Afrobeats: Low Effort/High Reward? Or The Beautiful Sound of Hard Work & Success?
The Afrobeats scene is one of the fastest-growing globally, with new artists and songs popping up every day of the week. With complete songs being churned out in single studio sessions, pre-mixed beats, quick videos created on mobile phone apps, and random lyrics, a question has arisen: is Afrobeats a low effort/high reward venture?
There’s certainly an argument to this effect. You could line up any Afrobeats club playlist and ask yourself: where did talent go? Many of the beats and tunes are similar, and a lot of the lyrics seem lazy and undecipherable, even to ears attuned to street slang.
ZaZoo Zehh, the controversial hit song by Portable and Poco Lee featuring Olamide, is a recent example that seems to be helping to drive that narrative even further. Some listeners struggle to see the talent behind the release.
But if Afrobeats is such a low-threshold arena, how do we make sense of the genre’s global domination? How do we marry these criticisms with the successes of Afrobeats giants such as Davido, Wizkid, Burna Boy and Yemi Alade? Afrobeats artists are selling out concerts and venues around the world, reigning supreme in dance schools as far-flung as South Korea. CKay’s Love Nwantiti became the first Afrobeats/Nigerian song to debut on the US Billboard Hot 100 without first appearing on the Primary Bubbling Under 100 chart and accumulated a total of 15 billion video views on TikTok. The song has already hit the top spot on YouTube’s Global Music Video Chart in November 2020. Surely, consistent excellence across the board cannot be written off as a series of flukes?
These are no flukes, only the tale of any musical genre. Like all genres, Afrobeats has pioneers, successes, failures, one-hit wonders, and the legends of the craft.

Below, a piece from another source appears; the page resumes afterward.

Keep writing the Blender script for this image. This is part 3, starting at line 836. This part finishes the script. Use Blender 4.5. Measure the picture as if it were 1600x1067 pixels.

Sometimes, listeners hold musicians to rigid, puritanical styles and mistake effortless flow for lack of effort. Sometimes, however, true talent is seen in its ability to look simple and effortless in its complexity. This is particularly true of urban styles of music that have always found their gritty stars in those who effortlessly produce it without training or formal education. If you’re looking for arpeggios or syntax, these young men and women may not have it but may run circles around the most advanced musicians – often without knowing why.
So, innate talent is one thing. The defining factors after a diamond in the rough emerges are what differentiates a one-hit-wonder from a legend.
Successful artists need a few things to be considered strong players in their genre: talent, street credibility and looks, discipline, management and longevity. You can survive with any number of these, but without discipline or good management (strategy), even the most talented musicians fail.
Poco Lee and Portable look like the streets they are trying to portray. They sound like the inner-city streets of Lagos, and what many consider vague ramblings are exactly what the street sounds are made of slangs you want to decipher, an inner language that is the privilege of the hardened few.
The second is discipline. This is paramount for success. Olamide may be the voice of the streets, but you will go far to find a more disciplined and focused artist. He is centred on his craft and business dealings, consistent with content, releases, and social media engagement. Staying clean and alert, staying out of trouble with the law, turning up for rehearsals, showing up for contracted concerts, making friends with the industry giants, and staying committed to the grind will take you farther than the initial rush of success.
Management is just as crucial to the success of an artist. Management will devise the publicity, marketing, ticket sales, and public relations strategy. They minimise publicity crises (and create them when required!) and maximise positive visibility. They organise dance rehearsals, voice coaches, studio sessions, fitness experts, and save artists from their own worst weaknesses.
Finally, longevity remains convincing evidence of talent. A one-hit fluke may bring temporary fame but will not lead listeners to believe in your skill. Doing it once is a fluke; putting out great content repeatedly over several years is the stuff legends are made of.
Afrobeats is not a low-effort genre. It is a complicated compilation of beats and lyrics that only sound easy when arranged correctly. Doubters of the complexity of Nigeria’s gift to the world might want to book a studio session and try it themselves.
Afrobeats: Low Effort/High Reward? Or The Beautiful Sound of Hard Work & Success?